Society teaches us from childhood that we require a partner to fulfill a missing other half and that life requires a search for that person who will make us whole. This idea is reinforced via TV shows, the songs we listen to, the movies we watch, and the relationships we see around us. We are taught that our relationship dynamics should be, by definition, needy.

Society frowns on a solo being. Women who choose to be alone are called spinsters or worse and men are considered hermits or playboys. Because of this upbringing, one of the greatest fears abound is being alone or being abandoned.

Unfortunately, very few people are able to overcome that fear. If we were completely honest with ourselves, we would have to admit that many of us keep our self-esteem really low because we believe that the consequence of developing self-esteem is abandonment. It is implied in society -- perhaps archetypically -- that if you become an empowered being with high, healthy self-esteem, you will be alone. After all, if you are not needy -- that is, if you do not need a relationship -- then you don’t deserve a relationship. In fact, many people subconsciously choose to stay in low self-esteem because being disempowered allows them to utter such phrases as, “I can’t do this alone” or “I need somebody to take care of me.”

The idea that you can become strong or empowered in a relationship seems to be the polar opposite of the vulnerability you need to keep a relationship going; and to stay vulnerable, you have to stay in low self-esteem. If you don’t, the fear is that he or she will leave you. The irony, of course, is that if you stay in low self-esteem, the person will probably leave you anyway; or at least they will lose respect for you. It’s very hard to respect somebody who doesn’t respect themselves, and if you really strive to smother someone because of your insecurities, you’re signing the death warrant for that relationship.

The paradox of developing self-esteem

There is a paradox to developing your self-esteem within the relationship dynamic. You want to enter into a relationship with enough regard for yourself that allows you to say, “I can afford to get really close to you and at the same time not manipulate you.” Because at the end of the day if you are meant to be together, you will, and if you are not, you won’t. It takes a lot of self respect not to compromise your self-esteem to keep the relationship going.

If you don’t have a sense of self, your love relationships will include such negative forms as: insecure love, manipulative love, self-agenda love, hysterical love and you’ll never be able to say, “I am generous in my love enough to help you become all that you can be.” Instead, you’ll only be thinking about how they will love you -- not how you can love them. You’ll be self-focused on questions such as, “Will my partner leave me if s/he develops him or herself?”

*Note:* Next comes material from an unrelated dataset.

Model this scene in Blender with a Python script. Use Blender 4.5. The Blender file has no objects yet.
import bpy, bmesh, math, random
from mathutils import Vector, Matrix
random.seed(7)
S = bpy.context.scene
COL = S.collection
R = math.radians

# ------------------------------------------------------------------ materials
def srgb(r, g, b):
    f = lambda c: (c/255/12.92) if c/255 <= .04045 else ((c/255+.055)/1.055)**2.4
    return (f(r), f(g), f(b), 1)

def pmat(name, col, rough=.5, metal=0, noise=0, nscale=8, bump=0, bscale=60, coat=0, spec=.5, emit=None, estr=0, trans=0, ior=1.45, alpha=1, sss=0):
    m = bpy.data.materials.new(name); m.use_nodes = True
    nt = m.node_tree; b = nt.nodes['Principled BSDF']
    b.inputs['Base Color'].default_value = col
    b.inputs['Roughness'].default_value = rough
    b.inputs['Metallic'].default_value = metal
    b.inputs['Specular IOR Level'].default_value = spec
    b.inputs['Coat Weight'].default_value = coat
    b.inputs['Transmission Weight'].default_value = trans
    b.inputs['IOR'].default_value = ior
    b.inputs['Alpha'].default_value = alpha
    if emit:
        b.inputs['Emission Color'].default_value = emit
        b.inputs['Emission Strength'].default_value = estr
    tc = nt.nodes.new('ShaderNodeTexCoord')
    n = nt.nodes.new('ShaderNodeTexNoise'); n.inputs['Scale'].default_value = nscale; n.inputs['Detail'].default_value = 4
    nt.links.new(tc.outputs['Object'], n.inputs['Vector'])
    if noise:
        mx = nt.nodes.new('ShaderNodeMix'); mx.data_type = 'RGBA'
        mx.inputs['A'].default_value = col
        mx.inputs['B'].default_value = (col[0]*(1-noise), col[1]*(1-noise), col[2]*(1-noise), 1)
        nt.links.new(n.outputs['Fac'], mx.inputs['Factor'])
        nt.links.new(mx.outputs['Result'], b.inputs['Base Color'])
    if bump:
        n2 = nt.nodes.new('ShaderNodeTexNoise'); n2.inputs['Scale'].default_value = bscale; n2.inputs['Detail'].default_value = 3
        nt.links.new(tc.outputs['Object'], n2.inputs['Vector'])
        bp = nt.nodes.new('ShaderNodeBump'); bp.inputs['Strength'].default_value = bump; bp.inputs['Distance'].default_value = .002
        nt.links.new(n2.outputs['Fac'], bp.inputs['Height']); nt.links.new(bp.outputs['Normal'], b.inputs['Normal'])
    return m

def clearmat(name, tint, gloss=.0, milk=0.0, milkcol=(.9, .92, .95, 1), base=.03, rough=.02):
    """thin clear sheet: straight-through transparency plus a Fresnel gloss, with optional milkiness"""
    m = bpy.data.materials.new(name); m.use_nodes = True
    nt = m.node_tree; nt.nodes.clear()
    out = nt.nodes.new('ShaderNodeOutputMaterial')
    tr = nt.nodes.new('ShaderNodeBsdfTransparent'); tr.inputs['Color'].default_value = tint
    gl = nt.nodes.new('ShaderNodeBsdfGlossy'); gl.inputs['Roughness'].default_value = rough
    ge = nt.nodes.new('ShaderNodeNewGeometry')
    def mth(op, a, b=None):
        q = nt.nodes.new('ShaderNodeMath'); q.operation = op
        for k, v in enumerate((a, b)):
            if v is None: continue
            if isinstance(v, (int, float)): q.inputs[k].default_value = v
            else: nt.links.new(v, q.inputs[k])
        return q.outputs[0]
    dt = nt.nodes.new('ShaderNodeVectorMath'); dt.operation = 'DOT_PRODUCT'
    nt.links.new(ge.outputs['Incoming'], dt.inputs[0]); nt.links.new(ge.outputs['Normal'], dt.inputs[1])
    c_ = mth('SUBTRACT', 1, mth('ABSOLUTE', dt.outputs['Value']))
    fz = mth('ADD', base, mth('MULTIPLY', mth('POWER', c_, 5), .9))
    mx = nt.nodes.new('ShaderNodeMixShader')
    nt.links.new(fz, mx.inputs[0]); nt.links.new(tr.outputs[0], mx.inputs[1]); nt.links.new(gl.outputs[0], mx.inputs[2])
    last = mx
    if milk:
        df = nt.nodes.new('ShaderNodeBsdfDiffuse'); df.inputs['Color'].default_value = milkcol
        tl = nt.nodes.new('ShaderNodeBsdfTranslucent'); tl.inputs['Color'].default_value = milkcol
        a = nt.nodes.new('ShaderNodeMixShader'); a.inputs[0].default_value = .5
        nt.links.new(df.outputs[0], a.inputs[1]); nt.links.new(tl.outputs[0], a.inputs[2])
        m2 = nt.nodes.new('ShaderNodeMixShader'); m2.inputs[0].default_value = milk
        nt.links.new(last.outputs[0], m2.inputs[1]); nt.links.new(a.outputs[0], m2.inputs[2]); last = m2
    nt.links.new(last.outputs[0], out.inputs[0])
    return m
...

The first step in developing self-esteem in a relationship is to become hyper-aware of your private agendas, continually ask yourself why you are saying or doing this or that. And don’t let yourself off the hook! Hold yourself accountable for what you are saying and doing. Every time you deny what you are feeling, consciously note that. Leave no room for blame anymore. If you hear intuition telling you to take a specific action in your relationship and you don’t, consciously note that you have chosen not to listen to guidance directing you to empower yourself.

I have to say that vigilantly working on our self-esteem can be a daunting task. It requires you to be hyper-aware of how you are acting and the things you are saying, but it’s very important that you develop an awareness of how you behave and that you address your private agenda.

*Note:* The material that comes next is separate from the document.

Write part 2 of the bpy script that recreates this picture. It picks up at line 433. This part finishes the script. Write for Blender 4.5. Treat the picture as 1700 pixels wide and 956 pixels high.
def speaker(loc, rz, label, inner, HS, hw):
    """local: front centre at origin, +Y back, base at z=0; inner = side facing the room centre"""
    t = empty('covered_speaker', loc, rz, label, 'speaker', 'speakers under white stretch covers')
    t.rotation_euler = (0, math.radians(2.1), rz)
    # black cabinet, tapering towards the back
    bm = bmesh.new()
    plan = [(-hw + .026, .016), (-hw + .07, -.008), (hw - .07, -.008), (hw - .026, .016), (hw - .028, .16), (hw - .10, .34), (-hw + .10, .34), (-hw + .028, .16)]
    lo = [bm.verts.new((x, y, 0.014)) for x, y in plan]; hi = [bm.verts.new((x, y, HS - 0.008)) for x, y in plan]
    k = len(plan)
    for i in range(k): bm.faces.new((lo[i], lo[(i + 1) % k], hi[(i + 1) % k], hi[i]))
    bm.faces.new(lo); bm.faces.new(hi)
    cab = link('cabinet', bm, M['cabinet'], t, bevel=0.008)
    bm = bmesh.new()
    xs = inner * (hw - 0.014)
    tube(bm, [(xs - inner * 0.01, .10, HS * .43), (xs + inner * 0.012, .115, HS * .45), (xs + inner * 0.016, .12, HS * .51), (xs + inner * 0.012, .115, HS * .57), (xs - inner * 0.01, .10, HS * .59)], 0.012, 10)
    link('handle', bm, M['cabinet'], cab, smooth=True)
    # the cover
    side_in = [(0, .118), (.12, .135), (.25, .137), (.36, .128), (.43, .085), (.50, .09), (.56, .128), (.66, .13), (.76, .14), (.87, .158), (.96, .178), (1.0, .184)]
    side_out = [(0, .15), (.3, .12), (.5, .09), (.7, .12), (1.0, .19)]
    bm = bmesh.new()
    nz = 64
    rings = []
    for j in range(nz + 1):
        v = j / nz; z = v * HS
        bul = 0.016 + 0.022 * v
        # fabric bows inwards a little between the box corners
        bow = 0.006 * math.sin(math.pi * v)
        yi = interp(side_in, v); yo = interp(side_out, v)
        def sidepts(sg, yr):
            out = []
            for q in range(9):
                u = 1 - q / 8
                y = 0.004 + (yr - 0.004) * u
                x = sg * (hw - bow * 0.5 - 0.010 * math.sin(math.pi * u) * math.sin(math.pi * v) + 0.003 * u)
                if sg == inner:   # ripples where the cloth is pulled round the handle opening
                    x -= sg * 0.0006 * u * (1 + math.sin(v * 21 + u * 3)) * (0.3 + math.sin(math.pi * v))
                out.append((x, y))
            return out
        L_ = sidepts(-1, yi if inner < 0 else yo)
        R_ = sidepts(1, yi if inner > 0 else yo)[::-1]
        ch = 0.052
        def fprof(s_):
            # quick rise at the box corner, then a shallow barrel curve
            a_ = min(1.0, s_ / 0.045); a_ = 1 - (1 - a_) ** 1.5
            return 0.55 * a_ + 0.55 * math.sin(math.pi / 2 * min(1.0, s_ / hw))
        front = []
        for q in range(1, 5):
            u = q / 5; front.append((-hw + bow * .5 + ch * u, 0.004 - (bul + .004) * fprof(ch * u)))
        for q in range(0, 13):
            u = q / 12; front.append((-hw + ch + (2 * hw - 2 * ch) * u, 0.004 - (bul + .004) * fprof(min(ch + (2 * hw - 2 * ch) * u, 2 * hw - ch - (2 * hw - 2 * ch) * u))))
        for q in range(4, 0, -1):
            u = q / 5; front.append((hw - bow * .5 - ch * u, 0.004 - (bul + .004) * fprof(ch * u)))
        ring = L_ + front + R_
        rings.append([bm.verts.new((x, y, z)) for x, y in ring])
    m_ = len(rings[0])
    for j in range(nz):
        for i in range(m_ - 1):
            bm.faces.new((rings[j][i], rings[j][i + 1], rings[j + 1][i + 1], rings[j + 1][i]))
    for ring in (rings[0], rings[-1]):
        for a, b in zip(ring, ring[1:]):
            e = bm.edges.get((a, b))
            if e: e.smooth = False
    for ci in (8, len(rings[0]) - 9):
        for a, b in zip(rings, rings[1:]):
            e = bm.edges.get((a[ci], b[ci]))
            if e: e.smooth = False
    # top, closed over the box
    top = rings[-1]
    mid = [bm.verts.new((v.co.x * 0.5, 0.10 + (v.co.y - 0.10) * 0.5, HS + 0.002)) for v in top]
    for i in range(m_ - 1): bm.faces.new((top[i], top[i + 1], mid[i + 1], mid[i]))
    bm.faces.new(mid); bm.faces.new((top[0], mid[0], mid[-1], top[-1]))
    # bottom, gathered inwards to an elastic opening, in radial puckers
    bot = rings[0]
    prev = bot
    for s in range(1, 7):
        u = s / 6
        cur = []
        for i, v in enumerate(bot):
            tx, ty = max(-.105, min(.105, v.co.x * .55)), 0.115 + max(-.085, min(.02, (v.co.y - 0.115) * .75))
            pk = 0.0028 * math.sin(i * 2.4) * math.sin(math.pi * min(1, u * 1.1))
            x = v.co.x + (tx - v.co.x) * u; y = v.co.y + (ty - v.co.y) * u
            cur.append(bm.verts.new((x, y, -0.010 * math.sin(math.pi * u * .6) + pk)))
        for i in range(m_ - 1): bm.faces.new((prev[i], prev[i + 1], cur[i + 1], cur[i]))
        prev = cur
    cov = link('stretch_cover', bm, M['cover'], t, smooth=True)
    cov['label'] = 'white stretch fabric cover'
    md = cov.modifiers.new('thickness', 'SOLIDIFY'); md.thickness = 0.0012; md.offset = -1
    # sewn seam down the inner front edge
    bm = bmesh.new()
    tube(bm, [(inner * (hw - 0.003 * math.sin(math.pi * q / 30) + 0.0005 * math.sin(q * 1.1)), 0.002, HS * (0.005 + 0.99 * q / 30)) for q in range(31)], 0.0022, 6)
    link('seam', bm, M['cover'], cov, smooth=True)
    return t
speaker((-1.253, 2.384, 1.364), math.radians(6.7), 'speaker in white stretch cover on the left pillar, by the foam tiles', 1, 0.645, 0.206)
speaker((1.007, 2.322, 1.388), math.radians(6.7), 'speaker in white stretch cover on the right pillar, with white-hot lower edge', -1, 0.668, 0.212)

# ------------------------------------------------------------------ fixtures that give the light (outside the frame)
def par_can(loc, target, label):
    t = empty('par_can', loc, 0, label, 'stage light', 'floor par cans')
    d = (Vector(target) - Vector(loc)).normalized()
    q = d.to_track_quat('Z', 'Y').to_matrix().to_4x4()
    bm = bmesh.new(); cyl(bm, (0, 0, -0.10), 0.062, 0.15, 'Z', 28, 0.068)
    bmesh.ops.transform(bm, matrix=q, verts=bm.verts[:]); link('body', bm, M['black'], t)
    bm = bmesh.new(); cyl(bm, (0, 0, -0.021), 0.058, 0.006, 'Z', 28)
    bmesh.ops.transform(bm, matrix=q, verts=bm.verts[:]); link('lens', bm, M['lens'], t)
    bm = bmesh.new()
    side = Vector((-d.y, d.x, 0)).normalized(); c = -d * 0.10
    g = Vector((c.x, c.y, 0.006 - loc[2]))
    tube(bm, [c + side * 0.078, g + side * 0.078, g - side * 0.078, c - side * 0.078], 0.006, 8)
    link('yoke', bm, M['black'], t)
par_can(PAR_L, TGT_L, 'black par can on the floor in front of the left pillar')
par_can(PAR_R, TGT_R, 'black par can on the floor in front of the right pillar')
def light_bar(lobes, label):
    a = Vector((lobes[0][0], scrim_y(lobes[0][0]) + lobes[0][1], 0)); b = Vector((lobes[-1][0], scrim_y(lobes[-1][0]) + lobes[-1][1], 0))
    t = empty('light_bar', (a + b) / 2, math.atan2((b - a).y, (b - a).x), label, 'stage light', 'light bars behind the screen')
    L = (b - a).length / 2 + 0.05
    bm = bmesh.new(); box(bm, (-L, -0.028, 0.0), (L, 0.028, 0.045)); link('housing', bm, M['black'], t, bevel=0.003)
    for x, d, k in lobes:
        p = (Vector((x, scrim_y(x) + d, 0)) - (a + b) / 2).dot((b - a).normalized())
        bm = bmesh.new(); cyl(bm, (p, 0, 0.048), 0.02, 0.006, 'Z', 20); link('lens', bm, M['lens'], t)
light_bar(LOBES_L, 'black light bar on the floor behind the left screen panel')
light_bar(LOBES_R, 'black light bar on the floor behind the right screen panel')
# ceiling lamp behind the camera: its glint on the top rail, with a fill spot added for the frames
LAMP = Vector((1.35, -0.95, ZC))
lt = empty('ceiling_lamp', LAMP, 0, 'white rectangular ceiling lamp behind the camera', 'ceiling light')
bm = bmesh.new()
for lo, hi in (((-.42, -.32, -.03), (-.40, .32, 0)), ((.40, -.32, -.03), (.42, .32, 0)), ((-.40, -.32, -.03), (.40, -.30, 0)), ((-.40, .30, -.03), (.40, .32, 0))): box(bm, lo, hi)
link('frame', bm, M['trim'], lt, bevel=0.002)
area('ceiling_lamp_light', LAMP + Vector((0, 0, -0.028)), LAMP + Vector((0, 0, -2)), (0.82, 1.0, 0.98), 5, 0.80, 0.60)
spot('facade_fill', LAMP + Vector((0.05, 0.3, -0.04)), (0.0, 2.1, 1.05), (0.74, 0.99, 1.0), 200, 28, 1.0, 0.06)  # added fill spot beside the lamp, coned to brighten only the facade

Often we come to material like this in a very self-serving way. We want to understand ourselves so that we can become empowered in our relationships. Often therein is a tinge of resentment or vengeance: I want to develop my self-esteem so that s/he can never talk to me like that again!

Healthy relationships: a two-way street

However, developing healthy self-esteem in a relationship is a two-way street. While having high, healthy self-esteem will surely make you an empowered person whose boundaries cannot be pushed, it also gives you the power to allow your partner to become strong and empowered.

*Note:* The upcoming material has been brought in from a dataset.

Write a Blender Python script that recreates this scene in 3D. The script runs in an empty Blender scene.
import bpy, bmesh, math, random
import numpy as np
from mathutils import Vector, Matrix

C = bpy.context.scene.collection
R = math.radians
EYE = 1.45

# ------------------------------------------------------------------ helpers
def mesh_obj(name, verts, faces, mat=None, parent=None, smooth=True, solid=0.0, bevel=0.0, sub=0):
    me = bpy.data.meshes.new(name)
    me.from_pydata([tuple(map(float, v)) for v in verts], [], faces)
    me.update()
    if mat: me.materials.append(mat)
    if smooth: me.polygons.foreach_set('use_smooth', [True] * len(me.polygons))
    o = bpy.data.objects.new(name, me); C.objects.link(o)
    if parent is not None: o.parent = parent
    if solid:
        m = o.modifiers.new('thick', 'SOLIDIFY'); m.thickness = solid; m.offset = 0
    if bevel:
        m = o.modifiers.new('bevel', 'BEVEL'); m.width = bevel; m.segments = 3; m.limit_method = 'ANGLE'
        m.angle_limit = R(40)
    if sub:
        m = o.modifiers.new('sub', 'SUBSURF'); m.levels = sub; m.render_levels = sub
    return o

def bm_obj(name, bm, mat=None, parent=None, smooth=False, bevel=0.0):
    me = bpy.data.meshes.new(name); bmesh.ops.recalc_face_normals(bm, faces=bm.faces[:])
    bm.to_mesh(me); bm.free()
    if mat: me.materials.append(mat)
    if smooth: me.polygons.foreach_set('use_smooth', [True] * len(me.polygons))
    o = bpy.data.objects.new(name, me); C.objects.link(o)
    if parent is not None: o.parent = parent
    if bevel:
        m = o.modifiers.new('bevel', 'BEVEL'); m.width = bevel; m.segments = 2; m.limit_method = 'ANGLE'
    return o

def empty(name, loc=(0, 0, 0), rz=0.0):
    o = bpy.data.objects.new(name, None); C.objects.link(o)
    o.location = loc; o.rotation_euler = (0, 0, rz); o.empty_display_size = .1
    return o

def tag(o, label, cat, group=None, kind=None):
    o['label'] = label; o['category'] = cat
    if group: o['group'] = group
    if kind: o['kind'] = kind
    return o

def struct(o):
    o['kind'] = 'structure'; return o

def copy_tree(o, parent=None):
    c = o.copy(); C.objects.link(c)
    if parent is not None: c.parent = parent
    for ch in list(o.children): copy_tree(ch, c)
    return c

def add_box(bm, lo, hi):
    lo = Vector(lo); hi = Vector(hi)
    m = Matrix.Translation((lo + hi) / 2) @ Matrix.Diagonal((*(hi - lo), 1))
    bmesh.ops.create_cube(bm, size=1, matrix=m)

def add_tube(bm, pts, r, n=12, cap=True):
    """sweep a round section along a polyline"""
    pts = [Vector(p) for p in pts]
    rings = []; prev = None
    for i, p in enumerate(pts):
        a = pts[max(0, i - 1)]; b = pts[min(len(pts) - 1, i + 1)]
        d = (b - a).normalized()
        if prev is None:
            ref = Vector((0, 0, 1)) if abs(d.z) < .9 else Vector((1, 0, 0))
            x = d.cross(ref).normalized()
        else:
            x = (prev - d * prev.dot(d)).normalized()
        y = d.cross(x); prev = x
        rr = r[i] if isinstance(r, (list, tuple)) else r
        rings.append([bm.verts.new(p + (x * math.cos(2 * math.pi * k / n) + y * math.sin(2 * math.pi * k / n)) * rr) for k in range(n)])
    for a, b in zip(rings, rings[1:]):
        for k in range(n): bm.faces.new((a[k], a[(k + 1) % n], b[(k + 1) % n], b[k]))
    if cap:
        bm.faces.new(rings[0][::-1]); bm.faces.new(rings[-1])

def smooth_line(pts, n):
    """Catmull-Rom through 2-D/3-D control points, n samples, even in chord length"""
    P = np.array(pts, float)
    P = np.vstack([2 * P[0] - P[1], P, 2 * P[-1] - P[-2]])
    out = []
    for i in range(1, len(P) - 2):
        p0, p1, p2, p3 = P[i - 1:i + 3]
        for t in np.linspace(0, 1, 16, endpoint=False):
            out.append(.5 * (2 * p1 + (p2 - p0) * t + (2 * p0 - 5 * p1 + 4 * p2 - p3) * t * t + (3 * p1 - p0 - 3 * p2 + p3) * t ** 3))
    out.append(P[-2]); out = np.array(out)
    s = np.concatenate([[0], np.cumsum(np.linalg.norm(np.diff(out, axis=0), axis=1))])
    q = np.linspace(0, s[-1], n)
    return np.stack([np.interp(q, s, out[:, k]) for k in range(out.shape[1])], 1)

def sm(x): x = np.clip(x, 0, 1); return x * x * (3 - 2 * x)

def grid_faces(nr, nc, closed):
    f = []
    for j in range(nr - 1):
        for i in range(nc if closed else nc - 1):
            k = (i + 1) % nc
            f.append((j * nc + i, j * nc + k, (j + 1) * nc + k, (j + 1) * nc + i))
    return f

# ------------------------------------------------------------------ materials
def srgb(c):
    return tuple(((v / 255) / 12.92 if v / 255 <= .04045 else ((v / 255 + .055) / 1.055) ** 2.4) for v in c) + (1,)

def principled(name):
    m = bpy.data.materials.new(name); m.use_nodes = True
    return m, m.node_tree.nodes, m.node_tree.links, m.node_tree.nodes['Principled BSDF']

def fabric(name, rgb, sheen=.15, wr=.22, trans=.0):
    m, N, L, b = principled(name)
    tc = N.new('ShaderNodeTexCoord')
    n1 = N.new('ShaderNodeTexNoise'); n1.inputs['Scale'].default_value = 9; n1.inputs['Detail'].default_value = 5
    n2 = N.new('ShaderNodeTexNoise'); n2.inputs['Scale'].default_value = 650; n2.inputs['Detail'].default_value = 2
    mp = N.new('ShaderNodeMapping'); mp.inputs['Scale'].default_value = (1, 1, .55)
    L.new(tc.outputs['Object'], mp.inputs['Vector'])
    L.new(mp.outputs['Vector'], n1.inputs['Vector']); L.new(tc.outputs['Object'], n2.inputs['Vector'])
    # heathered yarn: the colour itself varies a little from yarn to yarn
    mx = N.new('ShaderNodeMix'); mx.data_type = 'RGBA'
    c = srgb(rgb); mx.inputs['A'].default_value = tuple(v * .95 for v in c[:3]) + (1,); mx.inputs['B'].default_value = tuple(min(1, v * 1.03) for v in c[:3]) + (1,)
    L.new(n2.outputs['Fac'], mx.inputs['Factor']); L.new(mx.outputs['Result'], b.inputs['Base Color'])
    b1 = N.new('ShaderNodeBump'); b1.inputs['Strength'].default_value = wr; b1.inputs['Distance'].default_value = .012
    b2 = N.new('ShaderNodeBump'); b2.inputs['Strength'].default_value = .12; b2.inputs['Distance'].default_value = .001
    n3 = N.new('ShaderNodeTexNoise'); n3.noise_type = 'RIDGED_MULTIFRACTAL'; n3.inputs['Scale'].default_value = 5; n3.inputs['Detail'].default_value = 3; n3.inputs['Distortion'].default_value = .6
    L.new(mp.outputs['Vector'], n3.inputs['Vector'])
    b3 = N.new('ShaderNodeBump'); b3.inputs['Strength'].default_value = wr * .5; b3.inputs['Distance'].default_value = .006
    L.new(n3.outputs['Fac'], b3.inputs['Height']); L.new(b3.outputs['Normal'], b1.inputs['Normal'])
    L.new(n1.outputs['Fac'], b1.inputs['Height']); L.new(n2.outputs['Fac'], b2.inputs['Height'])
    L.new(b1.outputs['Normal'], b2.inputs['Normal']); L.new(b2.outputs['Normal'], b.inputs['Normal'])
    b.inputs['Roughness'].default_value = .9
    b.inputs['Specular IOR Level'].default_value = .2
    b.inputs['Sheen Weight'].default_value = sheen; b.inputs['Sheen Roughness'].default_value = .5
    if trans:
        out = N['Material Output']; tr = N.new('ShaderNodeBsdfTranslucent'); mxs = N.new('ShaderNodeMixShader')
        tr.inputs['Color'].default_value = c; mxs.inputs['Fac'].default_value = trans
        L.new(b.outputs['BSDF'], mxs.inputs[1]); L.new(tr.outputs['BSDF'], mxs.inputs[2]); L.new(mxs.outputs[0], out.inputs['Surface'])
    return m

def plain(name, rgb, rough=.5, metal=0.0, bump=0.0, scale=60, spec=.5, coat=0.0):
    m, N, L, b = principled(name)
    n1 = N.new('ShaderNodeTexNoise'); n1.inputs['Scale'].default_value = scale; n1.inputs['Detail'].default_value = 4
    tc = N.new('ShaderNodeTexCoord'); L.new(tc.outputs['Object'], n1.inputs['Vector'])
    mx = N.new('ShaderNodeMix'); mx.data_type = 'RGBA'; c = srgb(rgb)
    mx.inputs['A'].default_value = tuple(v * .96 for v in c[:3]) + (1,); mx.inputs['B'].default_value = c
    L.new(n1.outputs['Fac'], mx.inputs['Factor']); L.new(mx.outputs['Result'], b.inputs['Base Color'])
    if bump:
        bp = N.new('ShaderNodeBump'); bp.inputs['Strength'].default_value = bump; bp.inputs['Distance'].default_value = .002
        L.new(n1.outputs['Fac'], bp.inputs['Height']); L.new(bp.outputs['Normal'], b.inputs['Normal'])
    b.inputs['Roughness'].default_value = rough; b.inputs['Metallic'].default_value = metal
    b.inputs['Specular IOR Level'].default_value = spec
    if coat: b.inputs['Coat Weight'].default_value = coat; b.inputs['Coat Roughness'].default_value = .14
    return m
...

Imagine if your love came to you and said, “I really feel like I need to go away for a few months to explore these feelings that are emerging.” Do you have what it takes -- the stamina -- to allow that person to go? Or will you hear that phrase as: “your love is not enough and so I need to leave you”? If you speak to that person through your insecurities and come up with the reasons and excuses that keep them there, from this point on note that you are deliberately sabotaging an opportunity for growth in the relationship.

At this point, you might be thinking, so, is there any such thing as a successful relationship? And I would have to say yes with a caveat: healthy relationships require that you live in the paradox of giving the partnership a high-level of intimacy required to keep the relationship going while not needing that person. I find the couples who form the most peaceful and loving relationships are fiercely independent, it’s clear that they aren’t driven together by a fear of being alone and would be just fine without that relationship.

That’s living in the heart of the paradox; it’s the goal you want. You want to be able to look at a person with tranquility and be able to say, “You have to love yourself more than you love me because that’s what serves everybody.” If you feel like you have the right to follow your own potential, then you need to be able to love another to the point where you can give that person the same privilege. You need to love somebody enough to be incredibly intimate and yet incredibly impersonal, so you can look at that person and recognize that you are also here to help that person’s growth in this life.

When you find yourself answering from a needy place, strive to keep yourself conscious of what you are doing and saying. You will get very needy because relationships, by societal design, make you needy and that is when you start to get frightened. Fear brings out the worse in us; it brings out the fraud in us and makes us sabotage ourselves and the world around us.

It can be very terrifying to know that if you are meant to be with somebody or meant to do something that your life will change to accommodate that situation. Many of us are so frightened of change and the unknown that we fight it tooth and nail, and yet in the end, we end up exactly with whom we were meant to be with.

We are growing and changing as a species. I mean, can you imagine your ancestors sitting across from each other at a kitchen table trying to explain that they need some space to process some new feelings that are emerging? It would be preposterous. And yet, that is what is happening to billions of us everyday; we are starting to get in touch with our interior world, the world behind our eyes. We are actually starting to listen to and respond to our intuition. Hopefully, along the way are able to develop strong, healthy, loving relationships.